Kernel methods are competitive for operator learning

Abstract

We present a general kernel-based framework for learning operators between Banach spaces along with a priori error analysis and comprehensive numerical comparisons with popular neural net (NN) approaches such as Deep Operator Networks (DeepONet) [46] and Fourier Neural Operator (FNO) [45]. We consider the setting where the input/output spaces of target operator G†:U→V are reproducing kernel Hilbert spaces (RKHS), the data comes in the form of partial observations ϕ(ui),φ(vi) of input/output functions vi=G†(ui) (i=1,…,N), and the measurement operators ϕ:U→Rn and φ:V→Rm are linear.

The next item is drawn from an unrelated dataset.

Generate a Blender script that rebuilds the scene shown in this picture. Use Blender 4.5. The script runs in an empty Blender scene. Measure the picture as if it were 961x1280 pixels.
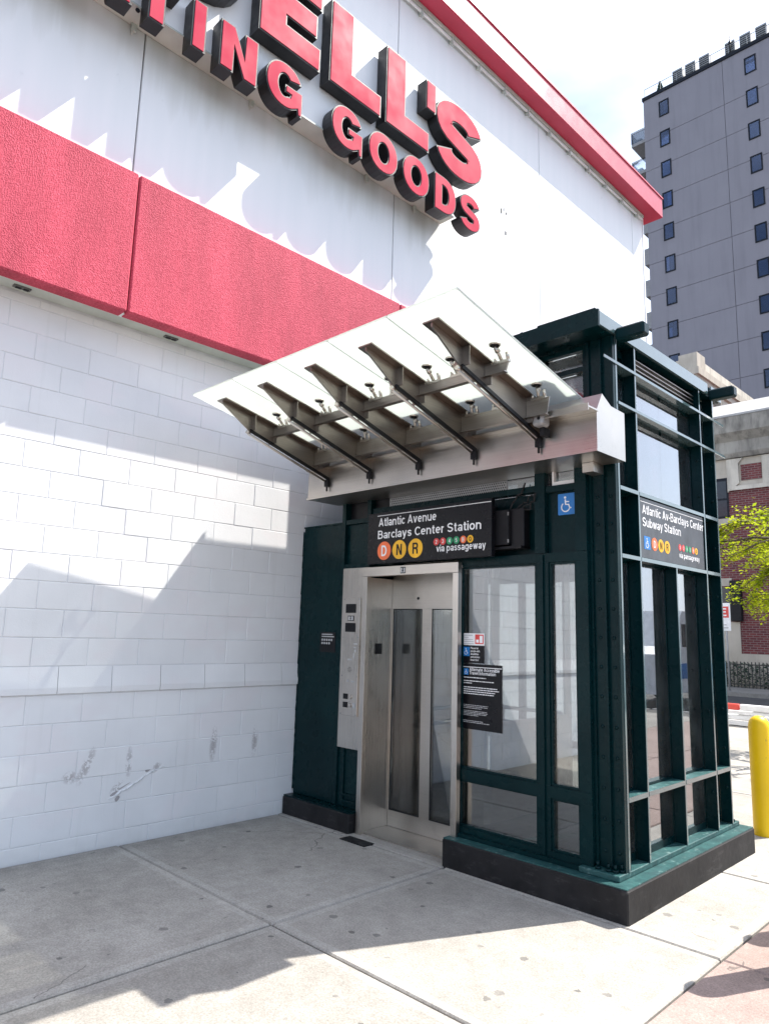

Writing ψ:Rn→U and χ:Rm→V for the optimal recovery maps associated with ϕ and φ, we approximate G† with G¯=χ∘f¯∘ϕ where f¯ is an optimal recovery approximation of f†:=φ∘G†∘ψ:Rn→Rm. We show that, even when using vanilla kernels (e.g., linear or Matérn), our approach is competitive in terms of cost-accuracy trade-off and either matches or beats the performance of NN methods on a majority of benchmarks. Additionally, our framework offers several advantages inherited from kernel methods: simplicity, interpretability, convergence guarantees, a priori error estimates, and Bayesian uncertainty quantification. As such, it can serve as a natural benchmark for operator learning.